The ex-FARC chief, whose nom de guerre was Timochenko, said the possibility of a real and lasting peace existed in many regions in the wake of that accord, although the election of Duque in 2018 put those hopes on hold.

“The Colombian government doesn’t promote reconciliation, just the opposite. It instead uses stigmatization,” which leads to antagonism and conflict among Colombians, he said.

Some of the FARC delegates to the peace negotiations in Havana, including Ivan Marquez and the late Jesus Santrich, returned to the armed struggle over the past five years.

“They’re not dissidents. They’re deserters of the process,” Londoño said, adding that he has not tried to communicate with his former comrades. “The majority and the best of us are still here, and that (a return to the armed struggle) has no future.”

Londoño, who now lives with his “partner” and a two-year-old son, said of the one time Duque reached out to him by phone that it was not the “intimate conversation” he was expecting.

“It wasn’t possible to reach an agreement to build something around this fifth anniversary because they’re always with this thing of “peace with legality,” he said, referring to the current administration’s program for implementing the peace deal.

“What does that mean? That the peace (agreement) was illegal? It seems like a sophism” and a means of hiding the fact “they’re not for peace but instead continue to promote war as a way of leading and a way of governing,” the former guerrilla chief said.

But the former members of the FARC’s top command, who soon will receive their first sentences under the peace process’ transitional justice system for the kidnappings of thousands of people, also has been accused of hypocrisy for an alleged lack of remorse when apologizing to victims in court.

“That’s complicated, determining if it’s heart-felt or isn’t heart-felt,” Londoño said, adding that in his case his apology was sincere and that he has come to see kidnapping as “unethical.”

A total of 296 signers of the Nov. 24, 2016, peace deal have been killed over the past five years, a death toll that Londoño attributes to the government’s “stigmatization” of the former combatants.

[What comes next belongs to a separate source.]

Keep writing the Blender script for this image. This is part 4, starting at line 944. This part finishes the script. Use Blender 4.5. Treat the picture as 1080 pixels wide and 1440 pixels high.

“This fifth anniversary should serve (as a moment) for us to reflect on that and summon the effort to achieve the goal we Colombians have in 2022 to elect a president and a Congress that ensures we’ll go down a path of reconciliation and peace,” Londoño said.

Asked what peace means to him, Londoño said it is the “certainty that you can work, live, set goals in the future without fear that war will get in the way” of those plans.